- [PROMPT]: Write out all the data again, exactly as it stands.

++++ RAW DATA ++++

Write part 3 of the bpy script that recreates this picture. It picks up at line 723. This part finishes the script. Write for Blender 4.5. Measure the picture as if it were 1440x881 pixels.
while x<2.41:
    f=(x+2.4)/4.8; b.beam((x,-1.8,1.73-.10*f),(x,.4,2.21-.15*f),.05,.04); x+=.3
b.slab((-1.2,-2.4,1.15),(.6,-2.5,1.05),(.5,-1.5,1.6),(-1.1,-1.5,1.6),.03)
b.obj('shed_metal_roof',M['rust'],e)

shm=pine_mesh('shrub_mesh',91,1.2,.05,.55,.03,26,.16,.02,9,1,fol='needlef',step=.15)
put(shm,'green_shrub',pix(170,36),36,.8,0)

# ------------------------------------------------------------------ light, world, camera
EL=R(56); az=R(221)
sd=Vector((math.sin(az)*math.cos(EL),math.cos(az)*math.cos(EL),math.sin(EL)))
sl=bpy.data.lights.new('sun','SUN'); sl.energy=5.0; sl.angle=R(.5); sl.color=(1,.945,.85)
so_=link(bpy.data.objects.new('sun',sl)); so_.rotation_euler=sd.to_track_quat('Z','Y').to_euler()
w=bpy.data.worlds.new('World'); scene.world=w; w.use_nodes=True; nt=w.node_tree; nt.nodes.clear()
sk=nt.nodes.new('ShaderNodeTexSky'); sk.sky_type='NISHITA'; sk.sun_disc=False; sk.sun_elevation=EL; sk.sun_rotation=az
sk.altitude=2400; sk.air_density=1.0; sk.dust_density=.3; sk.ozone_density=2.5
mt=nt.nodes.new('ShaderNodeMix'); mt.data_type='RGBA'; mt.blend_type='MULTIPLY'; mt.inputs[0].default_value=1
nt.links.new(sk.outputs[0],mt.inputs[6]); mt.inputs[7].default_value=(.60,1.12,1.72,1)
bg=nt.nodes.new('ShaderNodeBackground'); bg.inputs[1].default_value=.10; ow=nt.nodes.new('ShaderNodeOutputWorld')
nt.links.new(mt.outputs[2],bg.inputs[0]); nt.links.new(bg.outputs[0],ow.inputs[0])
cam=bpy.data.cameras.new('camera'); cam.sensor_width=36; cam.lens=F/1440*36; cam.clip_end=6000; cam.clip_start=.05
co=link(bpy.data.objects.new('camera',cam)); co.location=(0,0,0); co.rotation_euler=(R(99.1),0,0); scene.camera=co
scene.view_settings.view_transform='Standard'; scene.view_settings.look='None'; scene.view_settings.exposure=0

++++

- [WRITTEN ANSWER]:
Write part 3 of the bpy script that recreates this picture. It picks up at line 723. This part finishes the script. Write for Blender 4.5. Measure the picture as if it were 1440x881 pixels.
while x<2.41:
    f=(x+2.4)/4.8; b.beam((x,-1.8,1.73-.10*f),(x,.4,2.21-.15*f),.05,.04); x+=.3
b.slab((-1.2,-2.4,1.15),(.6,-2.5,1.05),(.5,-1.5,1.6),(-1.1,-1.5,1.6),.03)
b.obj('shed_metal_roof',M['rust'],e)

shm=pine_mesh('shrub_mesh',91,1.2,.05,.55,.03,26,.16,.02,9,1,fol='needlef',step=.15)
put(shm,'green_shrub',pix(170,36),36,.8,0)

# ------------------------------------------------------------------ light, world, camera
EL=R(56); az=R(221)
sd=Vector((math.sin(az)*math.cos(EL),math.cos(az)*math.cos(EL),math.sin(EL)))
sl=bpy.data.lights.new('sun','SUN'); sl.energy=5.0; sl.angle=R(.5); sl.color=(1,.945,.85)
so_=link(bpy.data.objects.new('sun',sl)); so_.rotation_euler=sd.to_track_quat('Z','Y').to_euler()
w=bpy.data.worlds.new('World'); scene.world=w; w.use_nodes=True; nt=w.node_tree; nt.nodes.clear()
sk=nt.nodes.new('ShaderNodeTexSky'); sk.sky_type='NISHITA'; sk.sun_disc=False; sk.sun_elevation=EL; sk.sun_rotation=az
sk.altitude=2400; sk.air_density=1.0; sk.dust_density=.3; sk.ozone_density=2.5
mt=nt.nodes.new('ShaderNodeMix'); mt.data_type='RGBA'; mt.blend_type='MULTIPLY'; mt.inputs[0].default_value=1
nt.links.new(sk.outputs[0],mt.inputs[6]); mt.inputs[7].default_value=(.60,1.12,1.72,1)
bg=nt.nodes.new('ShaderNodeBackground'); bg.inputs[1].default_value=.10; ow=nt.nodes.new('ShaderNodeOutputWorld')
nt.links.new(mt.outputs[2],bg.inputs[0]); nt.links.new(bg.outputs[0],ow.inputs[0])
cam=bpy.data.cameras.new('camera'); cam.sensor_width=36; cam.lens=F/1440*36; cam.clip_end=6000; cam.clip_start=.05
co=link(bpy.data.objects.new('camera',cam)); co.location=(0,0,0); co.rotation_euler=(R(99.1),0,0); scene.camera=co
scene.view_settings.view_transform='Standard'; scene.view_settings.look='None'; scene.view_settings.exposure=0